#### Stated problem
Which lines hold the string "part"? Copy every one of them.

#### Supplied data
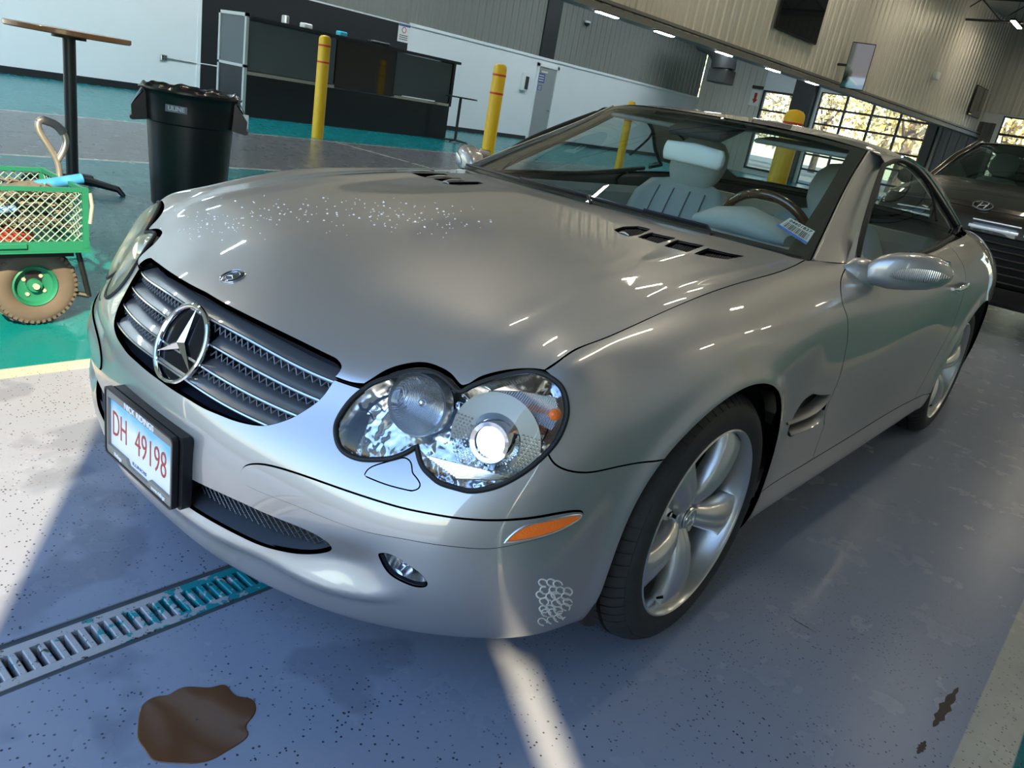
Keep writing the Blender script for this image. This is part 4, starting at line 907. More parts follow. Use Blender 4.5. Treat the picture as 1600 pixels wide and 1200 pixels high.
# --- lamp outline
LP_TOP = [(569,608),(585,598),(605,591),(625,584),(647,580),(667,580),(684,585),(703,599),(714,610)]
LP_CUSP = [(714,610),(722,612),(731,607)]
LP_TOP2 = [(731,607),(749,599),(770,592),(789,587),(810,583),(828,581.5),(848,585),(864,593),(876,604),(883,620),(886,640),(884,655),(878,672),(868,690),(855,706)]
LP_BOT2 = [(855,706),(838,722),(815,740),(783,757),(765,763),(749,766),(732,767),(715,763),(689,755),(675,745),(664,734),(656,718),(652,700)]
LP_BOT1 = [(652,697),(640,705),(625,712),(608,717),(592,718),(570,718),(552,714),(538,706),(529,694),(525,676),(526,662),(534,645),(550,624),(569,608)]
LAMP = outline(HT(LP_TOP), HT(LP_CUSP), HT(LP_TOP2), HT(LP_BOT2), HT(LP_BOT1))
gapuv = HT([(855,706),(866,724),(888,735),(920,738),(953,732),(1001,723),(1041,716)])
# --- bumper
ARF_ = arch_uv(.005, -27, 41.5)            # front wheel opening, bumper part (bottom to gap)
gap_end = ARF_[-1]
GAP = spline(gapuv[:-1]+[gap_end])
GR = HT([(521,594),(506,616),(490,631),(475,641),(458,651),(437,659),(412,664),(390,662),(366,656),(340,646),(319,637),(295,623),(272,609)])
gc = HT([(245,590)])[0]; GR.append(np.array([0, gc[1]]))
tongue = HT([(569,608),(552,603),(523,593)])
BOT = [(0, 8.75), (1, 8.75), (2, 8.75), (3, 8.75), (4, 8.7), (4.6, 8.7)]
end_b = np.array([ARF_[0][0]-.15, 8.7])
BOT = [np.array(b) for b in BOT if b[0] < end_b[0]-.2]+[end_b]
bump = outline(spline(GR)[::-1], [tongue[2], tongue[1], tongue[0]], spline(HT(LP_BOT1))[::-1], spline(HT(LP_BOT2))[::-1], GAP, ARF_[::-1], [ARF_[0], end_b], BOT[::-1])
bump[0][0] = 0; bump[-1] = [0, 8.75]
BUMP = sym(bump)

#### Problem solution
Keep writing the Blender script for this image. This is part 4, starting at line 907. More parts follow. Use Blender 4.5. Treat the picture as 1600 pixels wide and 1200 pixels high.
ARF_ = arch_uv(.005, -27, 41.5)            # front wheel opening, bumper part (bottom to gap)